Ungarns Regierung unter Viktor Orbán stand in den letzten Jahren unter Dauerkritik der westlichen Medien und Staaten. Seit Orbáns Machtübernahme im Jahr 2010 breitete sich in Ungarn eine Roma- und Judenhatz aus und die Medienfreiheit wurde eingeschränkt. Neonazis und Bürgerwehren wurden salonfähig. Die nationalen Kirchen Ungarns fühlten sich unter der linken Vorgänger-Regierung noch an den Rand gedrängt, jetzt geniessen sie die Protektion der rechts-konservativen Regierung. Sie sind eine wichtige Stütze von Orbáns autokratischem Regime und symphatisieren ganz offen mit ihm.
Orbán-Regierung vertrete «christliche Werte»
Diese fragwürdige Rolle der Kirchen wurde am Rande des Osteuropa-Tags bestätigt, den das Hilfswerk der Evangelischen Kirchen Schweiz (HEKS) neulich im Kirchgemeindehaus Schwamendingen in Zürich veranstaltete. In einem aufschlussreichen Beitrag von «Blickpunkt Religion» auf Radio SRF 2 (siehe Link unten) gab Gusztáv Bölcskei, präsidierender Bischof der reformierten Kirche Ungarns, offenherzig Auskunft über seine Sympathien zur Orbán-Regierung. Die Empörung des Westen konnte er gar nicht verstehen, denn die Rechts-Regierung vertrete «christliche Werte» und dagegen könnten die Kirchen nichts haben. Dementsprechend stehen in der neuen Verfassung Werte wie Vaterland, Christentum, Familie, Treue, Glaube, Liebe und Nationalstolz.
Bischof Bölcskei war auf Einladung des HEKs in der Schweiz, weil das evangelische Hilfswerk in Ungarn Hilfsprojekte finanziell unterstützt und mit den reformierten Kirchen Ungarns zusammenarbeitet.

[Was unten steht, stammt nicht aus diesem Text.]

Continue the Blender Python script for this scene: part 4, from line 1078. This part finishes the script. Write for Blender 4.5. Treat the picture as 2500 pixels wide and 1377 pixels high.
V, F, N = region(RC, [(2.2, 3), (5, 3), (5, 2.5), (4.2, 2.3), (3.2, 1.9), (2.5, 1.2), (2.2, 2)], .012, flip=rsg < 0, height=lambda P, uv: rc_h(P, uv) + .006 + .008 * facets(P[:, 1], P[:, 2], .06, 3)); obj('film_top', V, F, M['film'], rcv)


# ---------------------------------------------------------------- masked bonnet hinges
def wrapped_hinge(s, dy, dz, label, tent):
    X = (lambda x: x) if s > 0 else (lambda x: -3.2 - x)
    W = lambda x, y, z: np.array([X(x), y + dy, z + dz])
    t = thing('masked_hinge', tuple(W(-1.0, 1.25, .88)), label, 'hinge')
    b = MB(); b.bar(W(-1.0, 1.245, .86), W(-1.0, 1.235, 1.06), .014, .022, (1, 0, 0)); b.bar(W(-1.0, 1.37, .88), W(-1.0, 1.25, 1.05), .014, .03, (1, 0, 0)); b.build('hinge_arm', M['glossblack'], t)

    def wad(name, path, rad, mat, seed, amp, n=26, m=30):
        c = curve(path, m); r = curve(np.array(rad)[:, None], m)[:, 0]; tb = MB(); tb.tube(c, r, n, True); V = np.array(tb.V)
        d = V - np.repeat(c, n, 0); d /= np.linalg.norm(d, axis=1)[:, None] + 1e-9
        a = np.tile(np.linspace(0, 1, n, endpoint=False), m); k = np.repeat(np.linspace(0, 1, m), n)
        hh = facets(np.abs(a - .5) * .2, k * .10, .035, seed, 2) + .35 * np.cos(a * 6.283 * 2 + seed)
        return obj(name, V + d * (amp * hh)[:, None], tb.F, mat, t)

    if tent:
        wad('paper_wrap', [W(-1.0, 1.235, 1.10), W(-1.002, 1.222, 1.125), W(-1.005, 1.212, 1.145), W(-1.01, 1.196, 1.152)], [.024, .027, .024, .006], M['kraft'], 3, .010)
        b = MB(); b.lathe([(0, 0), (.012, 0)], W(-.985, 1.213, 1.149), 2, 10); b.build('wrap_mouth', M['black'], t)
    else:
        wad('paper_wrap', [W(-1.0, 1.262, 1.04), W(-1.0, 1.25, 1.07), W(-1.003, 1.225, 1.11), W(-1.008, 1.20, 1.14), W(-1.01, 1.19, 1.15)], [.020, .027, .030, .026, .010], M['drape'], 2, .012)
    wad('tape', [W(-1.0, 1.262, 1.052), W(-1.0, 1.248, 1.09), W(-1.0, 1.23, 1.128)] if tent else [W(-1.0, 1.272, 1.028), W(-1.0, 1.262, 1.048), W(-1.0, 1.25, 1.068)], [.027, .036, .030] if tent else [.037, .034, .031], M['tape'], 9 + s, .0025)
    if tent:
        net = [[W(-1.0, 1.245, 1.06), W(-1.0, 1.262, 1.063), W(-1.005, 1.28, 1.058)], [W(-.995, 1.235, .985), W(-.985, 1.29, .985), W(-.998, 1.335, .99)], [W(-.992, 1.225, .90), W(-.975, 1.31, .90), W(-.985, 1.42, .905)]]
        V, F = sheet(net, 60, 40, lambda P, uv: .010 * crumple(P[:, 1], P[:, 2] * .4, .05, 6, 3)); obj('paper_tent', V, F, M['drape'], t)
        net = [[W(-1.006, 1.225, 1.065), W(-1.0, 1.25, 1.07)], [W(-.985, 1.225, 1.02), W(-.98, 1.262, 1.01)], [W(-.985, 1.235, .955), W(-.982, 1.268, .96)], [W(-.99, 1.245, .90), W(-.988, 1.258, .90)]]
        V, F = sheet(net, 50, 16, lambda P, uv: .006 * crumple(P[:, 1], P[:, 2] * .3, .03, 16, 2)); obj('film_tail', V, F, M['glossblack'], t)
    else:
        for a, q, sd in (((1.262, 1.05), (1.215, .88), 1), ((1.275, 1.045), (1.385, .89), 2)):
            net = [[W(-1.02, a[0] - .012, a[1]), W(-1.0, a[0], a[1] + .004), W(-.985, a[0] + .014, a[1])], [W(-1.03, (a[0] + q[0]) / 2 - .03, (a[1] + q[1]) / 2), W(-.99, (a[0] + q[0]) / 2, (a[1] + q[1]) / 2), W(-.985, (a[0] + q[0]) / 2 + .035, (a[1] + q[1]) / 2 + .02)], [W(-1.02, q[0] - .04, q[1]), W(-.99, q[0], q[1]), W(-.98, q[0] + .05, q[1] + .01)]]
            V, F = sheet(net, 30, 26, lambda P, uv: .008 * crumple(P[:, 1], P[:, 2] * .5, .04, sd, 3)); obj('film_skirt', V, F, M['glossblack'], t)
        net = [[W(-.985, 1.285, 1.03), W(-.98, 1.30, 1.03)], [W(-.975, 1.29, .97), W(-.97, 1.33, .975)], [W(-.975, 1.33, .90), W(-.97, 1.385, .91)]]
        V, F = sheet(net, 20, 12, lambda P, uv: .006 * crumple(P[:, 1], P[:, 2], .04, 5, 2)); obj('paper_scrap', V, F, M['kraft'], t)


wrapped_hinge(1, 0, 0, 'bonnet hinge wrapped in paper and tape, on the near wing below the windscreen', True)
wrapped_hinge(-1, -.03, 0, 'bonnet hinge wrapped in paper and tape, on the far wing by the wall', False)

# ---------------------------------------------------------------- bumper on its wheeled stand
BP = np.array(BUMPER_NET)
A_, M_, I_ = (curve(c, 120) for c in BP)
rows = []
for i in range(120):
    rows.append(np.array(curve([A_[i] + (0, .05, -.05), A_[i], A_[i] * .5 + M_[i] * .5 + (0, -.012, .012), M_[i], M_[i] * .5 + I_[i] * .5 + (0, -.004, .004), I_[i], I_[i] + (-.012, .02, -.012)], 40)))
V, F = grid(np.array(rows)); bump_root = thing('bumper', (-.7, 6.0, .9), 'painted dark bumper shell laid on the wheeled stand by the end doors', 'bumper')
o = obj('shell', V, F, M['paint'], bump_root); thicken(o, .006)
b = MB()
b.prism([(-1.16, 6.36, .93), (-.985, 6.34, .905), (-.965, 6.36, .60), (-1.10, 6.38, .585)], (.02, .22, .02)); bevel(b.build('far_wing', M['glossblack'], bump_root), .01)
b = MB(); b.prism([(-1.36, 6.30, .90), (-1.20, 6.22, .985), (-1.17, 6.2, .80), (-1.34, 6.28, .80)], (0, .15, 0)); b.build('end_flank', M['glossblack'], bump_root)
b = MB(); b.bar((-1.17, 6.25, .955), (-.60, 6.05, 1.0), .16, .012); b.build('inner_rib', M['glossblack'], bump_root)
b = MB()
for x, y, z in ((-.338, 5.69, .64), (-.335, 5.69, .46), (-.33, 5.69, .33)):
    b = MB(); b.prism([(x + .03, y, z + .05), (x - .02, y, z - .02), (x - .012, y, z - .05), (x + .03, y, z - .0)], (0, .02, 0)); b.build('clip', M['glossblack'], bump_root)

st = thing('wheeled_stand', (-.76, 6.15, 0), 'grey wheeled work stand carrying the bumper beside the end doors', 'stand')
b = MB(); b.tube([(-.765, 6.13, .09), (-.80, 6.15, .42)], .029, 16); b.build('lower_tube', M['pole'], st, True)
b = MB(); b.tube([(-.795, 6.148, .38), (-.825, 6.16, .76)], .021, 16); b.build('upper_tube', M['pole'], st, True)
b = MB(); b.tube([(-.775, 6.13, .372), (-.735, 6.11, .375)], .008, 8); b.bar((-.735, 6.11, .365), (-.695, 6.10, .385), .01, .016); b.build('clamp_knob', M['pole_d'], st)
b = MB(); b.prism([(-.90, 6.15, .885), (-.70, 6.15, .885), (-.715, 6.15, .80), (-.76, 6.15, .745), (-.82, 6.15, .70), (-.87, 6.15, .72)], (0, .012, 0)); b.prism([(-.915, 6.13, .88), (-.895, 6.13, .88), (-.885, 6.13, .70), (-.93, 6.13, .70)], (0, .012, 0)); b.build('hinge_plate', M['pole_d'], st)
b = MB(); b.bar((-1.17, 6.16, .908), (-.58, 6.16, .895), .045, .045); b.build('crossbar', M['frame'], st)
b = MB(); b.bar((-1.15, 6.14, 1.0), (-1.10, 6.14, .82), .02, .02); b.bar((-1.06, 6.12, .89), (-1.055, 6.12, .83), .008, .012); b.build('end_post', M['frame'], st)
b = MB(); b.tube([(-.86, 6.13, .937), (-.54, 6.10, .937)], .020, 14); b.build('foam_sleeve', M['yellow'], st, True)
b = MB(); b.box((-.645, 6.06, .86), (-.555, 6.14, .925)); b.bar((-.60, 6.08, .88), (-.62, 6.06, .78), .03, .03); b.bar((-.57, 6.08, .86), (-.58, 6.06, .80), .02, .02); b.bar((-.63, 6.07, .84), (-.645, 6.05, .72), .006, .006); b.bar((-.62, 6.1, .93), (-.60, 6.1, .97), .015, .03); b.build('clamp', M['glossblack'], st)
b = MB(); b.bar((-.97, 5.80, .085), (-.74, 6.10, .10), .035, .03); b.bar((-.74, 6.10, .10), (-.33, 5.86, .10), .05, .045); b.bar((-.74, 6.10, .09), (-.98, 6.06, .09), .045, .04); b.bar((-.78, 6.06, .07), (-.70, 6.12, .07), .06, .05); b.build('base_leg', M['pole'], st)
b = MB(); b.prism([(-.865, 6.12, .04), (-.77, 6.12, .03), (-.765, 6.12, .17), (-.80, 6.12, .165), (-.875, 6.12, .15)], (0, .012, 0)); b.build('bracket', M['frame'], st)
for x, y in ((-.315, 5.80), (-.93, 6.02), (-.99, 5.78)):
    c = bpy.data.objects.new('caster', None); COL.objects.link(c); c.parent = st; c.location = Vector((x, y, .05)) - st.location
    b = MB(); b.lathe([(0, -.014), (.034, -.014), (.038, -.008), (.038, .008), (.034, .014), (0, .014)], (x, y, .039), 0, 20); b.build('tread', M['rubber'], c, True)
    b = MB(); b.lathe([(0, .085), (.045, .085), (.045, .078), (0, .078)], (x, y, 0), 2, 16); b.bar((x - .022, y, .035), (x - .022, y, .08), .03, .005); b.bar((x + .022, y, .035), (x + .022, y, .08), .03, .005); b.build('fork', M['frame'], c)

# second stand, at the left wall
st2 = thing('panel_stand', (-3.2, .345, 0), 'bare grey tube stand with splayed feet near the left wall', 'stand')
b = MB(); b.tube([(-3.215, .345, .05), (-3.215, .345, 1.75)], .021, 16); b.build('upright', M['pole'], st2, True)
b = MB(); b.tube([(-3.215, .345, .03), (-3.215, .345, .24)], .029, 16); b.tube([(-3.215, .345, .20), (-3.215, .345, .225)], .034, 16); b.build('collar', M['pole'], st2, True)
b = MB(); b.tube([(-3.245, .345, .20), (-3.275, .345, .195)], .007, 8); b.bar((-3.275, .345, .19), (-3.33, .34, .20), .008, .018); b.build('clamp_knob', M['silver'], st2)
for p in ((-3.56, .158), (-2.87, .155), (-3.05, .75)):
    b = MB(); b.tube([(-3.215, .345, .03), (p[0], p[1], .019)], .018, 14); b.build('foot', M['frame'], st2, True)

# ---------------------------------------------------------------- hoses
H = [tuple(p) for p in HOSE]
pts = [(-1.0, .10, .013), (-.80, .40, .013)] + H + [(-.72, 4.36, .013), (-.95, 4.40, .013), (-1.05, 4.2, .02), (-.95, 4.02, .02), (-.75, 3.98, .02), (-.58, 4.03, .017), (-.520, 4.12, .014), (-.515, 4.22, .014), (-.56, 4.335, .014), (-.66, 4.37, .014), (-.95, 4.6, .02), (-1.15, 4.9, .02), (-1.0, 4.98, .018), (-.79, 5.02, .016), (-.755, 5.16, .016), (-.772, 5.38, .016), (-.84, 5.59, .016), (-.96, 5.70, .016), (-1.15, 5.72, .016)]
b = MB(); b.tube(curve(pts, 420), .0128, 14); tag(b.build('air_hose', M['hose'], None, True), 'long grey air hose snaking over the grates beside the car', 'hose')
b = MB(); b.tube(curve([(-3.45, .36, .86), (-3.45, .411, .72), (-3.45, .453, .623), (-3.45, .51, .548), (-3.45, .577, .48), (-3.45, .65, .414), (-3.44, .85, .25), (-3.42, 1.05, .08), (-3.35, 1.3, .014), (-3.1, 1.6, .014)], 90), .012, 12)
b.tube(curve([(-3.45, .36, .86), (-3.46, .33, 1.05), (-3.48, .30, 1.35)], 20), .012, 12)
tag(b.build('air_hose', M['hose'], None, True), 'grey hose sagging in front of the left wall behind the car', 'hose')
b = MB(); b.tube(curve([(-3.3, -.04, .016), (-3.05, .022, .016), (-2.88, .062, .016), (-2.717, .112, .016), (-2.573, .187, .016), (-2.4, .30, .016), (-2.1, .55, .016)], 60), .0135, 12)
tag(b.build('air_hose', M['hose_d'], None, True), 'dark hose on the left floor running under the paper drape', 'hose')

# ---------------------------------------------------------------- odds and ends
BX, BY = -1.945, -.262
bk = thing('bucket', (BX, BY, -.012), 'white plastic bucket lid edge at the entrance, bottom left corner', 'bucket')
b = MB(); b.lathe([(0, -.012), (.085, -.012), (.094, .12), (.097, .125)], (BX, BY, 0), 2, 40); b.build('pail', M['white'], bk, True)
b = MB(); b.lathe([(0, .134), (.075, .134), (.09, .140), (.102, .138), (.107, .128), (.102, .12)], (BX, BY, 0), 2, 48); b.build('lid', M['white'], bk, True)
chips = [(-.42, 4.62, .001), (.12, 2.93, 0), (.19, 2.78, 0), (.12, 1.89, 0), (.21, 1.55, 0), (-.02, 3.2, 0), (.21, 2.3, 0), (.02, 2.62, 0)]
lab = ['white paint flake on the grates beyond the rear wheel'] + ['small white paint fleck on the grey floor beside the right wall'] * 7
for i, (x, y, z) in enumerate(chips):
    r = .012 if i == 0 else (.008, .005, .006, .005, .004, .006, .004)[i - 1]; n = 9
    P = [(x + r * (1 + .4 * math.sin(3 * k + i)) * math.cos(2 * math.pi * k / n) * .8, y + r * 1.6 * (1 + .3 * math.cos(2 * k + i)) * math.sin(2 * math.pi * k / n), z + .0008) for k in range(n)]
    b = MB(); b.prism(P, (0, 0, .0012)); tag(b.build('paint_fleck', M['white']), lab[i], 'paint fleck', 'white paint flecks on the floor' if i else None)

Bischof sieht «keine Einschränkung der Medien»
Andererseits sieht Bischof Bölcskei in der Einschränkung der Medienfreiheit gar keine Probleme: «Für mich ist das eigentlich keine Einschränkung der Medien», erklärte er gegenüber Radio SRF 2. Auf Oppositionskurs gegen die Regierung Orbán gingen die Kirchen erst dann, als es um die Beschränkung ihrer eigenen Rechte ging. Sie erstritten damit, dass die anglikanische und methodistische Kirche öffentlich-rechtlich anerkannt blieben und weiterhin von staatlichen Gelder profitieren konnten. Auch im Kirchengesetz wahrten die Kirchen ihre Interessen. Dazu Bischof Bölcskei: «Wir beharren darauf, dass unsere Rechte gesichert werden».
Rigides Obdachlosen-Gesetz auch kein Problem
Auf hefige Kritik des Westens stiess Ungarns rigides Obdachlosengesetz, das den Städten und Gemeinden erlaubt, Obdachlose von öffentlichen Plätzen zu weisen und sogar vor Gericht zu bringen. Auch dieses Problem spielte Bischof Bölcskei herunter. In seiner Antwort gegenüber Radio SRF 2 stellte er sich vor die Regierung Orbán und behauptete, in der Praxis sei das fast nie der Fall.